11. Tested on the touchstone of the afore-noted broad principles to be kept in view while dealing with such applications, the Court is of the view that the appellant has miserably failed to show cause, much less sufficient cause for condonation of delay in filing the appeal. The entire delay is attributed to the old age of the counsel for the appellant, his ailments and that due to loss of memory he was not able to recollect to file the appeal and on the occasion of Diwali while whitewashing and dusting he found the documents and then contacted the appellant and filed the appeal. In the entire application, there is no whisper as to what efforts were made by the appellant to contact the counsel to file the appeal so much so even the application is not accompanied by any affidavit of the appellant
or the authorized representative. It is a plain and simple case of inaction and negligence for which no indulgence can be given to the appellant/applicant. In my view, the aforesaid extracted paragraphs hardly spell out any reason / cause for condonation of the delay in filing the appeal. The Court does not come to the aid of a person who sleeps over his rights.
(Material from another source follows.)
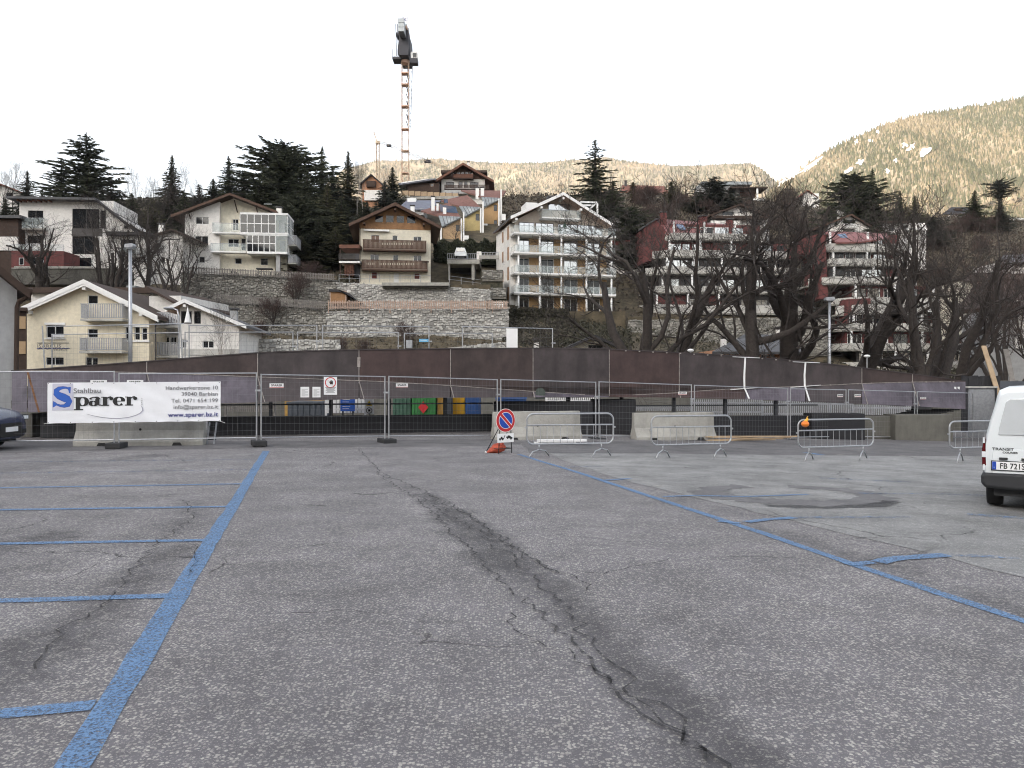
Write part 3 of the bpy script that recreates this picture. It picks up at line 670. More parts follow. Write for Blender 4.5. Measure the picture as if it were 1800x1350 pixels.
container('waste_container', 818, 842, 34.0, 2.5, 'bin_blue', 'blue ribbed container beside the small orange one', 5)
container('waste_container', 872, 925, 35.0, 1.95, 'bin_blue', 'low blue container behind the black trestles', 8)
def picket_screen(x0, x1, D, ztop, zbot, m, label, n, gap=.5):
    X0, X1 = (x0 - 900) / F * D, (x1 - 900) / F * D; r = empty('picket_screen', ((X0+X1)/2, D, -.8), label=label, cat='fence'); w = X1 - X0
    for k in range(n):
        t = MB(); xx = -w/2 + w * (k + .5) / n; t.box(xx - w/n*gap/2, 0, zbot + .8, xx + w/n*gap/2, .03, ztop + .8); t.build('picket', M[m], r)
    for z in (zbot + .15, ztop - .15):
        t = MB(); t.box(-w/2, .03, z + .76, w/2, .07, z + .84); t.build('rail', M[m], r)
    for s in (-1, 1):
        t = MB(); t.box(s*w/2 - .04, .07, 0, s*w/2 + .04, .14, ztop + .8); t.build('post', M[m], r)
    return r
picket_screen(572, 641, 32.0, 1.6, .55, 'white_paint', 'white picket screen behind the blue notice under the girder', 11, .8)
picket_screen(960, 1052, 35.0, 1.12, .48, 'white_paint', 'white picket screen between the black trestles', 26, .6)
picket_screen(1104, 1216, 36.0, .76, .50, 'galv_dull', 'pale picket screen behind the middle concrete barrier', 34, .55)
picket_screen(1216, 1340, 37.0, 1.0, .27, 'galv_dull', 'bluish steel picket fence under the right half of the girder', 36, .5)
picket_screen(1340, 1500, 38.0, .92, .15, 'galv_dull', 'bluish steel picket fence nearest the dark corrugated box', 44, .5)
picket_screen(1500, 1612, 38.5, .72, .0, 'galv_dull', 'grey steel picket fence above the concrete blocks', 34, .5)
picket_screen(395, 482, 33.5, 1.1, .55, 'wood_grey', 'pale picket screen beside the grey container near the banner', 24, .55)
nb = empty('notice_board', at(611, 725, 31.6), label='blue notice board with white lines under the girder', cat='notice')
t = MB(); t.box(-.29, 0, .05, .29, .04, .62); t.build('panel', M['print_blue'], nb)
for k in range(5):
    t = MB(); t.box(-.2, -.006, .14 + .09 * k, .05 + .1 * ((k * 7) % 3) / 2, 0, .155 + .09 * k); t.build('text_line', M['white_sheet'], nb)
for s in (-.2, .2):
    t = MB(); t.box(s - .03, .04, -1.3, s + .03, .1, .6); t.build('post', M['dark_steel'], nb)
wsn = empty('warning_sign', at(649, 728, 30.5), label='white warning sign with yellow triangle and black hand beside the blue notice', cat='sign')
t = MB(); t.box(-.18, 0, 0, .18, .03, .58); t.build('panel', M['white_sheet'], wsn)
t = MB(); t.add([(-.12,-.006,.32),(.12,-.006,.32),(0,-.006,.53)], [(0,1,2)]); tr_ = t.build('triangle', M['sign_yellow'], wsn)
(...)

12. In this view of the matter, it is not a fit case for condonation of delay in filing the appeal.
The application is accordingly dismissed.
FAO 550/2016 & CM 44015/2016 (exemption)
1. In view of the fact that the application seeking condonation of delay in filing the appeal has been dismissed, the appeal is also dismissed as barred by limitation.
2. The application seeking exemption from filing certified copy of the impugned order is also rendered infructuous and is hereby dismissed as such.